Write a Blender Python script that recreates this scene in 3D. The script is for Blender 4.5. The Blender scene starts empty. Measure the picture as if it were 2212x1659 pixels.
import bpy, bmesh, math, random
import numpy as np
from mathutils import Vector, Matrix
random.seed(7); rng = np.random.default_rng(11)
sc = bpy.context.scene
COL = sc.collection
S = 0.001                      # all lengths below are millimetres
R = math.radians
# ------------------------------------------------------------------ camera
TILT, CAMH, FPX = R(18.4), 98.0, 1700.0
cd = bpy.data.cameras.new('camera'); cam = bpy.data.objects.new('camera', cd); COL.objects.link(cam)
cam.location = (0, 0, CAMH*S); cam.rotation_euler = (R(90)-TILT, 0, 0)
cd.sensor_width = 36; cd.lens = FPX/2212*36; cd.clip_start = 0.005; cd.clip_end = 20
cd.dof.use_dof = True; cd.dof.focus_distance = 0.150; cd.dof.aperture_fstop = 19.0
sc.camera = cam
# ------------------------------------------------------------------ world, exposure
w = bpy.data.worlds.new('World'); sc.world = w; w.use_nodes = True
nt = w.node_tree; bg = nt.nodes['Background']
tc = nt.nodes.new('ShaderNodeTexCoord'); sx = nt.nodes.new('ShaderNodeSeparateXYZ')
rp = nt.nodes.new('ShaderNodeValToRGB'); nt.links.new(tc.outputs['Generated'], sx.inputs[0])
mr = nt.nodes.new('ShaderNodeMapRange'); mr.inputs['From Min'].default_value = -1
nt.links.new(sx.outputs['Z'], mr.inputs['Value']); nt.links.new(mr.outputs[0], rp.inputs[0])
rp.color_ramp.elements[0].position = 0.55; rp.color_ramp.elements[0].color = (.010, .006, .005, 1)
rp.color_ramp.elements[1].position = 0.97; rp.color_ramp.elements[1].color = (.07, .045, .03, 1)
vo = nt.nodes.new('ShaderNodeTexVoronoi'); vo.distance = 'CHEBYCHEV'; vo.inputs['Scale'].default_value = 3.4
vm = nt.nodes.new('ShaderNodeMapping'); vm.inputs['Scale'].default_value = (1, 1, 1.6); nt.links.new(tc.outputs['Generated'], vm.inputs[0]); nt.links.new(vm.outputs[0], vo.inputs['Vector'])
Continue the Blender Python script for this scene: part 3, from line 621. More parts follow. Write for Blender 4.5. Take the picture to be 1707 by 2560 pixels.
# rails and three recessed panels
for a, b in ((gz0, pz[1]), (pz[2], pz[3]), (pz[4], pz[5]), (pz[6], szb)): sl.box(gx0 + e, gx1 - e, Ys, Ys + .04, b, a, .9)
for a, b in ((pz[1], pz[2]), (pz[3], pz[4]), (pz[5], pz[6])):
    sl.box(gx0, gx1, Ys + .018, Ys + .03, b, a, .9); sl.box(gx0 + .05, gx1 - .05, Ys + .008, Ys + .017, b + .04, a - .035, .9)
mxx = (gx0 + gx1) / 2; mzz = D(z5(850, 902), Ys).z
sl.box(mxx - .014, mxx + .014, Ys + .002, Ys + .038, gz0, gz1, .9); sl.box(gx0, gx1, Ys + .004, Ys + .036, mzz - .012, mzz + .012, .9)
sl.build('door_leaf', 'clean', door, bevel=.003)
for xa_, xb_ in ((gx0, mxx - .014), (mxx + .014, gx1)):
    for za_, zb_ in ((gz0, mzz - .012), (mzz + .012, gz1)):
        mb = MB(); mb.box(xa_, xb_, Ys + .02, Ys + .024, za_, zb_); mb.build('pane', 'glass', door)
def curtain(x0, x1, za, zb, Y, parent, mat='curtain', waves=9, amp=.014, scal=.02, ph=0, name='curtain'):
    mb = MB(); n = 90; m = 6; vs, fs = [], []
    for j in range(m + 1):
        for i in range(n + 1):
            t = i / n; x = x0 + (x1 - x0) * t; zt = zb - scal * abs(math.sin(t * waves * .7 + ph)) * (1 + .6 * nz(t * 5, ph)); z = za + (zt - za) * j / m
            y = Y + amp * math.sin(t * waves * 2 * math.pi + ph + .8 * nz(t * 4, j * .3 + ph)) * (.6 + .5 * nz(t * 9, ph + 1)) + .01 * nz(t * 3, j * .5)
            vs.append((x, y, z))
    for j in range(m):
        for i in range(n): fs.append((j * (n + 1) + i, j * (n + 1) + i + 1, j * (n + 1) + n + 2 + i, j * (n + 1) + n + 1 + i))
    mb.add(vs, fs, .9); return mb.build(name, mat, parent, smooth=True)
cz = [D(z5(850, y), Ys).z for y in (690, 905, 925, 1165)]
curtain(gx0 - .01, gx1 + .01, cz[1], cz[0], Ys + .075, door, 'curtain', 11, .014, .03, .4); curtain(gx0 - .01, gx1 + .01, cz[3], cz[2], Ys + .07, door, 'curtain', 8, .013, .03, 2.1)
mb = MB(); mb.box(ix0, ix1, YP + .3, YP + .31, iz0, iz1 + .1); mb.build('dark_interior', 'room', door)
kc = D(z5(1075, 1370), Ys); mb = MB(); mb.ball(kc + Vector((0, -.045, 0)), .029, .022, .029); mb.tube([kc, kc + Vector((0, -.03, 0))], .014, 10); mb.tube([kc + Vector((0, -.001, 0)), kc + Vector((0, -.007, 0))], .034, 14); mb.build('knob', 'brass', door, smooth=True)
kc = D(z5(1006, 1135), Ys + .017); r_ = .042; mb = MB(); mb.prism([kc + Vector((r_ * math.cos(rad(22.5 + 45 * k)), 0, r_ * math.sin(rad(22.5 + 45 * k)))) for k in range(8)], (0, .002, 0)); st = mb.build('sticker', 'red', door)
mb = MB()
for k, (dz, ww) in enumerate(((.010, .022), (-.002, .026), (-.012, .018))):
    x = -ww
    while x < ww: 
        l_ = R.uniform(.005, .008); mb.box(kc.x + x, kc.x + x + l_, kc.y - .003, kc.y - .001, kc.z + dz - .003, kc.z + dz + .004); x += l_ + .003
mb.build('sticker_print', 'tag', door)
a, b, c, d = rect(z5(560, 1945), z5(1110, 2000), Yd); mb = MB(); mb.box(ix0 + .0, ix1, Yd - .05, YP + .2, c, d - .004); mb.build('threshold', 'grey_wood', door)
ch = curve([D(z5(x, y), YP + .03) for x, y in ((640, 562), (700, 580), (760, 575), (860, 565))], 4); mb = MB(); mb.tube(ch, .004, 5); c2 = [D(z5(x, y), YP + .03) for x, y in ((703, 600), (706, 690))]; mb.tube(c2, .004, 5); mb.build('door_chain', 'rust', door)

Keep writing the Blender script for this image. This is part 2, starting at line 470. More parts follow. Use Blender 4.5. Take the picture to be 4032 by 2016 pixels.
__________________________________________________
Return exactly what appears above, from the first line of the entries to the line with "vm = nt.nodes.new('ShaderNodeMapping');", inclusive.

_Completed task_.
Write a Blender Python script that recreates this scene in 3D. The script is for Blender 4.5. The Blender scene starts empty. Measure the picture as if it were 2212x1659 pixels.
import bpy, bmesh, math, random
import numpy as np
from mathutils import Vector, Matrix
random.seed(7); rng = np.random.default_rng(11)
sc = bpy.context.scene
COL = sc.collection
S = 0.001                      # all lengths below are millimetres
R = math.radians
# ------------------------------------------------------------------ camera
TILT, CAMH, FPX = R(18.4), 98.0, 1700.0
cd = bpy.data.cameras.new('camera'); cam = bpy.data.objects.new('camera', cd); COL.objects.link(cam)
cam.location = (0, 0, CAMH*S); cam.rotation_euler = (R(90)-TILT, 0, 0)
cd.sensor_width = 36; cd.lens = FPX/2212*36; cd.clip_start = 0.005; cd.clip_end = 20
cd.dof.use_dof = True; cd.dof.focus_distance = 0.150; cd.dof.aperture_fstop = 19.0
sc.camera = cam
# ------------------------------------------------------------------ world, exposure
w = bpy.data.worlds.new('World'); sc.world = w; w.use_nodes = True
nt = w.node_tree; bg = nt.nodes['Background']
tc = nt.nodes.new('ShaderNodeTexCoord'); sx = nt.nodes.new('ShaderNodeSeparateXYZ')
rp = nt.nodes.new('ShaderNodeValToRGB'); nt.links.new(tc.outputs['Generated'], sx.inputs[0])
mr = nt.nodes.new('ShaderNodeMapRange'); mr.inputs['From Min'].default_value = -1
nt.links.new(sx.outputs['Z'], mr.inputs['Value']); nt.links.new(mr.outputs[0], rp.inputs[0])
rp.color_ramp.elements[0].position = 0.55; rp.color_ramp.elements[0].color = (.010, .006, .005, 1)
rp.color_ramp.elements[1].position = 0.97; rp.color_ramp.elements[1].color = (.07, .045, .03, 1)
vo = nt.nodes.new('ShaderNodeTexVoronoi'); vo.distance = 'CHEBYCHEV'; vo.inputs['Scale'].default_value = 3.4
vm = nt.nodes.new('ShaderNodeMapping'); vm.inputs['Scale'].default_value = (1, 1, 1.6); nt.links.new(tc.outputs['Generated'], vm.inputs[0]); nt.links.new(vm.outputs[0], vo.inputs['Vector'])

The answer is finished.